Each annotation is the result of rigorous philological work and opens up interpretive pathways: what seems like a simple proper name may in fact reveal an intertextual network; a grammatical choice may signal a cultural shift; a minor variant may lead to a major rethinking of the text. Through annotation, PAVES-e not only documents but reactivates Pavese’s texts, enabling new readings and research.
The Ontology
Behind the scenes, a complex ontological model governs the relationships between the various entities in the archive: authors, works, events, places, concepts, and so on. Built on the foundations of semantic web technologies and cultural heritage standards, the OntoPavese ontology, developed within the framework of the PAVES-e project, ensures that every piece of information is not only stored, but made meaningful and machine-readable.

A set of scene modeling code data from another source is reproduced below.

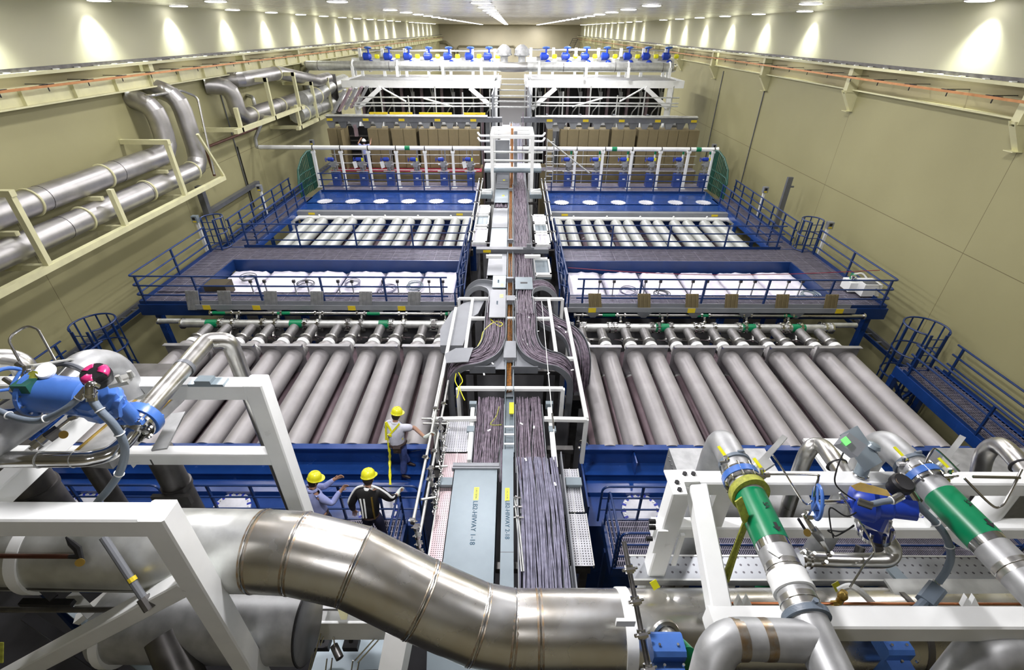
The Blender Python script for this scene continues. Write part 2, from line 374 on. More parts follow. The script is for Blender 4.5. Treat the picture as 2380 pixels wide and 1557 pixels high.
# thin conduits up the right wall
for k, (u, v0, v1, lab) in enumerate(((1778, 205, 425, 'thin grey vertical conduit on right wall, nearer of the pair'), (1682, 165, 320, 'thin grey vertical conduit on right wall, farther of the pair'))):
    a = XP(u, v0, XR-0.04); one('wall_conduit', MB().cyl(a, (a.x, a.y, H-8.5), 0.03, 8), TRAYD, lab, 'conduit', 'conduits on the right wall')
a = XP(478, 185, XL+0.04)
one('wall_conduit', MB().cyl((a.x, a.y+1, H-2.1), (a.x, a.y+1, H-9), 0.03, 8), TRAYD, 'thin dark vertical conduit on left wall beyond the tall grey pipes', 'conduit')
a = XP(540, 300, XL+0.04)
one('wall_conduit', MB().cyl((a.x, a.y, H-5.6), (a.x, a.y, H-9), 0.03, 8), BLACKM, 'black vertical conduit on left wall above the blue side walkway', 'conduit')
# end wall pipework
yy = YF-0.25
one('end_wall_pipe', MB().tube(fillet([YP(1065,128,yy), YP(1065,107,yy), YP(1197,107,yy), YP(1197,130,yy)], 0.5), 0.16, 8), mat('olive_pipe', (0.22,0.20,0.12)), 'olive pipe loop on the far end wall', 'pipe')
one('end_wall_pipe', MB().tube(fillet([YP(1021,97,yy), YP(1036,99,yy), YP(1056,115,yy), YP(1062,135,yy)], 0.5), 0.30, 8), MATS['olive_pipe'], 'short olive pipe stepping down at left corner of end wall', 'pipe')
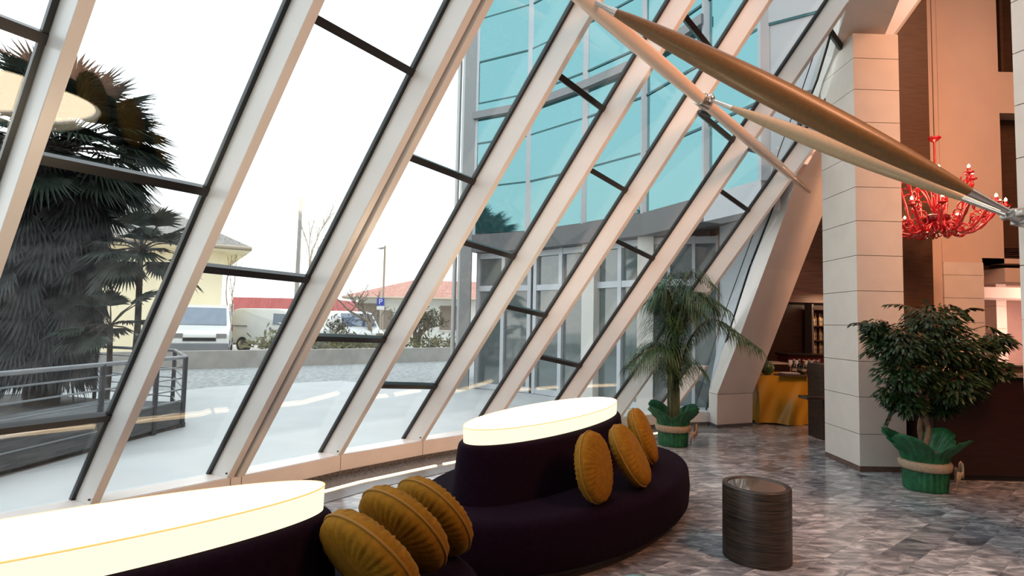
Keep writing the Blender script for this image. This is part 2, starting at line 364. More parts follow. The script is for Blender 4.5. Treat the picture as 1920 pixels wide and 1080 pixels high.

This allows for advanced querying, data visualization, and integration with external databases (e.g., Wikidata, VIAF, GeoNames). It also guarantees the long-term interoperability of the project with other digital resources in literary studies, cultural history, and computational philology.
The Digital Edition
The ultimate expression of the PAVES-e project is its digital edition of Pavese’s works. This edition is not merely a reproduction of printed texts, but a new editorial model: open, dynamic, interconnected. It combines rigorous philology with digital innovation, offering readers an experience that is at once scholarly and accessible.
Users can explore different versions of a text, access annotations and contextual materials, navigate thematic pathways, and generate personalized reading maps. For scholars, it is a tool for deep analysis; for teachers, a didactic resource; for the general public, a chance to rediscover Pavese with fresh eyes.
This edition grows over time—it will be continuously updated with new texts, new data, and new functionalities. Pavese becomes, in this way, not a closed canon, but an open system.
The publisher: OSCAR MONDADORI
All of this is made possible thanks to the collaboration with Mondadori Editore, which has supported the project since its inception. Through a dedicated agreement with the research units involved, Mondadori has made its editorial archive available, authorized digital use of the texts, and actively contributed to the development of the digital edition.
This partnership marks a historic shift: for the first time, an Italian publisher of this scale is participating directly in the construction of a digital scholarly platform.
We believe this model could inspire future collaborations between academia and publishing—opening up new paths for the transmission, accessibility, and renewal of literary heritage.